(begin)

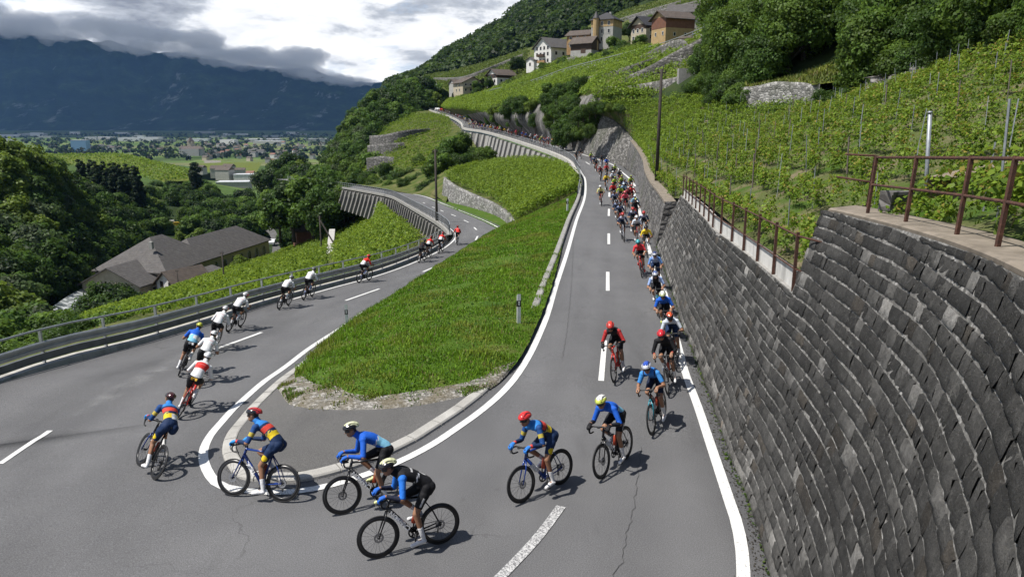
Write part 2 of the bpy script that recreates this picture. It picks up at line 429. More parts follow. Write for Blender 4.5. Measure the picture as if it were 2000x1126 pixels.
# inner edge line, right edge line, lower outer line: one painted-marking sheet per line
m=MB(); strip(resample(full_in,step=.35),.19,None,m); tag(m.build('road_edge_line',MATS['road_paint']),kind='structure')
m=MB(); strip(rightline,.20,None,m); tag(m.build('road_edge_line',MATS['road_paint']),kind='structure')
m=MB(); strip(resample(offset(cut(loOs,lambda p:p.y>33),-.25),step=.5),.14,None,m); tag(m.build('road_edge_line',MATS['road_paint']),kind='structure')
m=MB()
def road_pt(px,py):
    o=V3(0,0,H); h=ROAD_BVH.ray_cast(o,(ray(px,py,1)-o).normalized())
    return h[0] if h[0] is not None else at(px,py,0)
def dash(a,b,w=.15,mm=None,mid=None):
    fix=lambda q: road_pt(*q)
    A,B=fix(a),fix(b)
    pts=[A,B] if mid is None else catmull([A,fix(mid),B],6)
    strip(resample(pts,step=.3),w,None,mm or m,.014)
for a,b in (((1181,665),(1174,744)),((1187,531),(1187,568)),((1189,456),(1189,477)),((1189.5,408),(1189,422)),((1190,376),(1190,384.5)),((1144,316.5),(1152,321.5)),
            ((675,587),(741,564)),((826,531),(860,516)),((901,494),(915,484)),((929,469),(933,461)),((931,449),(926,444)),((915,434),(906,430)),((890,422),(881,418.5)),((866,413),(860,410.5)),((849,406),(844,404)),((830,397),(826,395.5))): dash(a,b)
dash((0,906),(98,841),.13); dash((410,685),(511,649),.15)
tag(m.build('centre_line',MATS['road_paint']),kind='structure')
m=MB(); dash((1096,989),(945,1160),.17,m,(1043,1058)); tag(m.build('centre_line',MATS['road_paint_worn']),kind='structure')

# ------------------------------------------------------------------ kerb round the head of the hairpin
kline=[p for p in resample(upLs+hairs[1:],step=.25) if p.y<30]
i0=next(i for i,p in enumerate(kline) if p.y<26.5); kl=kline[i0:]
kN=normals2d(kl); m=MB()
blk=4
for s0 in range(0,len(kl)-blk,blk):
    seg=range(s0,s0+blk+1); g=.012
    P=[]
    for q,i in enumerate(seg):
        sh=0 if 0<q<blk else (g if q==0 else -g)
        p=kl[i]+(kl[min(i+1,len(kl)-1)]-kl[max(i-1,0)]).normalized()*sh
        n=kN[i]; z=rz(p.x-n.x*.2,p.y-n.y*.2,30,p.z)
        jit=.004*math.sin(s0*1.7)
        P.append([V3(p.x-n.x*o,p.y-n.y*o,z+h+jit) for o,h in ((.36,-.06),(.38,.045),(.41,.075),(.62,.09),(.645,.08),(.65,-.06))])
    idx=[m.verts(r_) for r_ in P]
    for a,b in zip(idx,idx[1:]):
        for j in range(5): m.quad(a+j,a+j+1,b+j+1,b+j)
    m.poly([idx[0]+j for j in range(6)][::-1]); m.poly([idx[-1]+j for j in range(6)])
tag(m.build('kerb',MATS['kerb_granite'],smooth=False),kind='structure')
# low concrete upstand along the grass on the upper road
up=[p for p in upLs if 24.2<p.y<72]
up=on_road(resample(up,step=1.0))
tag(sweep(up,[(-.34,-.1),(-.36,.17),(-.40,.20),(-.60,.20),(-.62,-.1)],'kerb',MATS['concrete_grey']),kind='structure')
# ================================================================== ISLAND between the two roads
def inner_lo(y):
    return min(loI,key=lambda p:abs(p.y-y))
zI=.06
kin=offset(kl,-.66)                          # inner edge of the kerb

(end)

SHORT TASK » Reproduce the whole listing exactly, but not the images in it.

EXERCISE RESULT »
Write part 2 of the bpy script that recreates this picture. It picks up at line 429. More parts follow. Write for Blender 4.5. Measure the picture as if it were 2000x1126 pixels.
# inner edge line, right edge line, lower outer line: one painted-marking sheet per line
m=MB(); strip(resample(full_in,step=.35),.19,None,m); tag(m.build('road_edge_line',MATS['road_paint']),kind='structure')
m=MB(); strip(rightline,.20,None,m); tag(m.build('road_edge_line',MATS['road_paint']),kind='structure')
m=MB(); strip(resample(offset(cut(loOs,lambda p:p.y>33),-.25),step=.5),.14,None,m); tag(m.build('road_edge_line',MATS['road_paint']),kind='structure')
m=MB()
def road_pt(px,py):
    o=V3(0,0,H); h=ROAD_BVH.ray_cast(o,(ray(px,py,1)-o).normalized())
    return h[0] if h[0] is not None else at(px,py,0)
def dash(a,b,w=.15,mm=None,mid=None):
    fix=lambda q: road_pt(*q)
    A,B=fix(a),fix(b)
    pts=[A,B] if mid is None else catmull([A,fix(mid),B],6)
    strip(resample(pts,step=.3),w,None,mm or m,.014)
for a,b in (((1181,665),(1174,744)),((1187,531),(1187,568)),((1189,456),(1189,477)),((1189.5,408),(1189,422)),((1190,376),(1190,384.5)),((1144,316.5),(1152,321.5)),
            ((675,587),(741,564)),((826,531),(860,516)),((901,494),(915,484)),((929,469),(933,461)),((931,449),(926,444)),((915,434),(906,430)),((890,422),(881,418.5)),((866,413),(860,410.5)),((849,406),(844,404)),((830,397),(826,395.5))): dash(a,b)
dash((0,906),(98,841),.13); dash((410,685),(511,649),.15)
tag(m.build('centre_line',MATS['road_paint']),kind='structure')
m=MB(); dash((1096,989),(945,1160),.17,m,(1043,1058)); tag(m.build('centre_line',MATS['road_paint_worn']),kind='structure')

# ------------------------------------------------------------------ kerb round the head of the hairpin
kline=[p for p in resample(upLs+hairs[1:],step=.25) if p.y<30]
i0=next(i for i,p in enumerate(kline) if p.y<26.5); kl=kline[i0:]
kN=normals2d(kl); m=MB()
blk=4
for s0 in range(0,len(kl)-blk,blk):
    seg=range(s0,s0+blk+1); g=.012
    P=[]
    for q,i in enumerate(seg):
        sh=0 if 0<q<blk else (g if q==0 else -g)
        p=kl[i]+(kl[min(i+1,len(kl)-1)]-kl[max(i-1,0)]).normalized()*sh
        n=kN[i]; z=rz(p.x-n.x*.2,p.y-n.y*.2,30,p.z)
        jit=.004*math.sin(s0*1.7)
        P.append([V3(p.x-n.x*o,p.y-n.y*o,z+h+jit) for o,h in ((.36,-.06),(.38,.045),(.41,.075),(.62,.09),(.645,.08),(.65,-.06))])
    idx=[m.verts(r_) for r_ in P]
    for a,b in zip(idx,idx[1:]):
        for j in range(5): m.quad(a+j,a+j+1,b+j+1,b+j)
    m.poly([idx[0]+j for j in range(6)][::-1]); m.poly([idx[-1]+j for j in range(6)])
tag(m.build('kerb',MATS['kerb_granite'],smooth=False),kind='structure')
# low concrete upstand along the grass on the upper road
up=[p for p in upLs if 24.2<p.y<72]
up=on_road(resample(up,step=1.0))
tag(sweep(up,[(-.34,-.1),(-.36,.17),(-.40,.20),(-.60,.20),(-.62,-.1)],'kerb',MATS['concrete_grey']),kind='structure')
# ================================================================== ISLAND between the two roads
def inner_lo(y):
    return min(loI,key=lambda p:abs(p.y-y))
zI=.06
kin=offset(kl,-.66)                          # inner edge of the kerb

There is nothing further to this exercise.